Tracey’s life has been a perpetual state of crisis, and if I were her I’d live in a dream world, too.

Tracey, as she narrates the story, makes many references to the cycles of nature and life and how creatures of the universe are all connected. Horses watch her and Billy Zero in their fantastical escapades, and she is spliced with a horse as she runs away from her house near the beginning of the film. She tells us of the connection we, mankind, have to these creatures even though we might not know it. She tells us -when horses fall, foam comes out of their mouth. Then they are made into glue and kids glue bits of paper to cards and the children eat the glue and the children become the horse.

In another statement exemplary of the cycles in nature and life, Tracey tells us the country creeps her out – because dead bodies live in graves, swamps, ditches, in the country, creeps her out. A man dumped the body of a girl into a ditch, it melts into slime, then flowers grow and a bee sucks the flower and makes honey. And the family of the girl buys the honey from the store and the family eats the girl.

These cyclical correlations adhere to the postmodern theme of absurdity of life – animals, humans, corpses and insects are all connected because we share this earth and live on it together. We aren’t conscious of this fact all the time, it’s easy to forget it. Yet, the viewer is made aware of this simple, all encompassing truth once again as we are guided by the wisdom of our unconventional protagonist.

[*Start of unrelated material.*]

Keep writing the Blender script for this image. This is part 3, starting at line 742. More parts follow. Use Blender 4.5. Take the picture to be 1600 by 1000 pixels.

Sonny, Tracey's brother, is often portrayed as a dog or seal like figure, on all fours, barking. She even calls him a "bad dog" when he follows her to the forest. Sonny is one of the few characters in the film that seem to bring Tracey pleasure. When he presents her with a necklace for her birthday, she is genuinely touched. Unlike Lance, her sketchy “friend” who gets his ass handed to him by an enormously aggressive man who ends up raping Tracey – or at least such is implied. (But she slashes his throat with a can of beans in a fury of instinctual fervour that inspired my room-mate and I to laugh out loud in feminist triumph.)

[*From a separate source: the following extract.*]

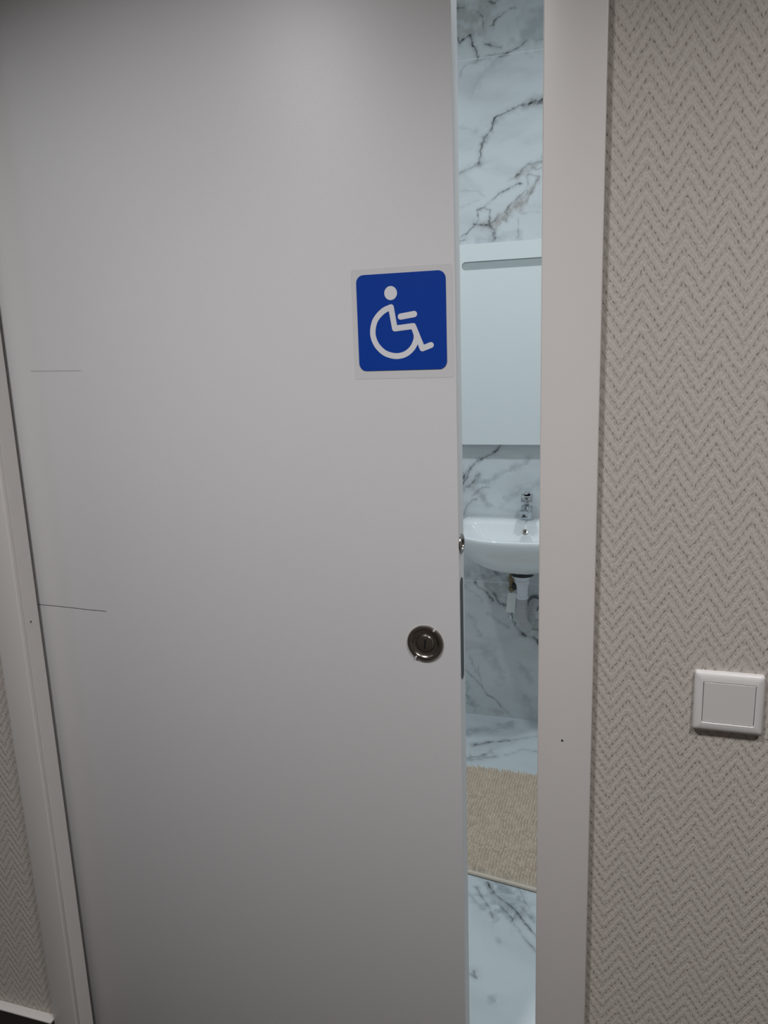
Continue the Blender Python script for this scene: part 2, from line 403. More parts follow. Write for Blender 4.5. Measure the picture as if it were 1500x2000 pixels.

Anyway, Lance is a total creep who grabs a crow from outside his window even though Tracey protests. She asserts that crows are like people, and will be tarnished by his human hands – much like herself. Lance grabs the crow, casting a “human’s spell on it”, robbing it from the natural world free of oppressive institutions and messing with it with his greasy, substance riddled hands and killing it.

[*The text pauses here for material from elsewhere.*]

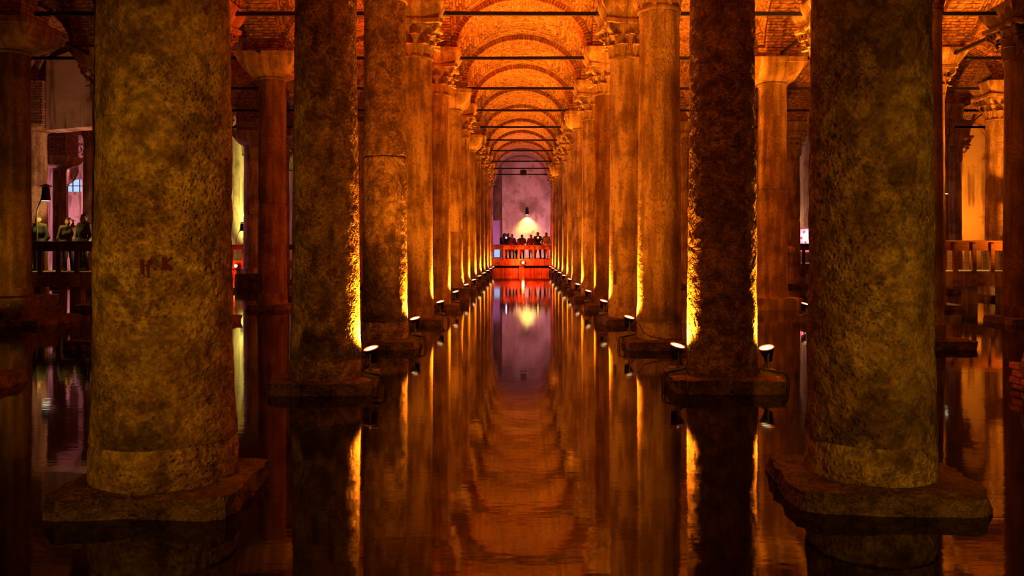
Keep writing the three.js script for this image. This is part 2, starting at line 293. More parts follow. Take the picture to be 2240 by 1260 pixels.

The end of the film has a surprisingly optimistic ending. Tracey gets off the bus at last and walks through a more or less deserted park, but runs into Billy Zero and his entourage of lowlife homies sipping on 40’s in the middle of the afternoon. She tells herself in her head that no one can stop her, no one can make her stand still, (like the horses and birds we see so frequently in the film). Tracey gives Billy Zero the cold shoulder and walks on as it starts lightly snowing, giving us the impression that she continues walking on in this world that is “as crusty as the flowers on this fucked up shower curtain”.

I think what makes this film a masterpiece is the fact that it takes bold risks that might confuse the (less attentive) viewer. Watching this film as a "class reading", I prepared myself to be more critical, ask more questions of it as I was watching it, than I would have if I were just kicking back watching it with a group of pals. The viewer who is looking for a good kick back film will be disappointed, I think. But I was not. On the contrary, I found this to be one of the best films I have seen in many moons.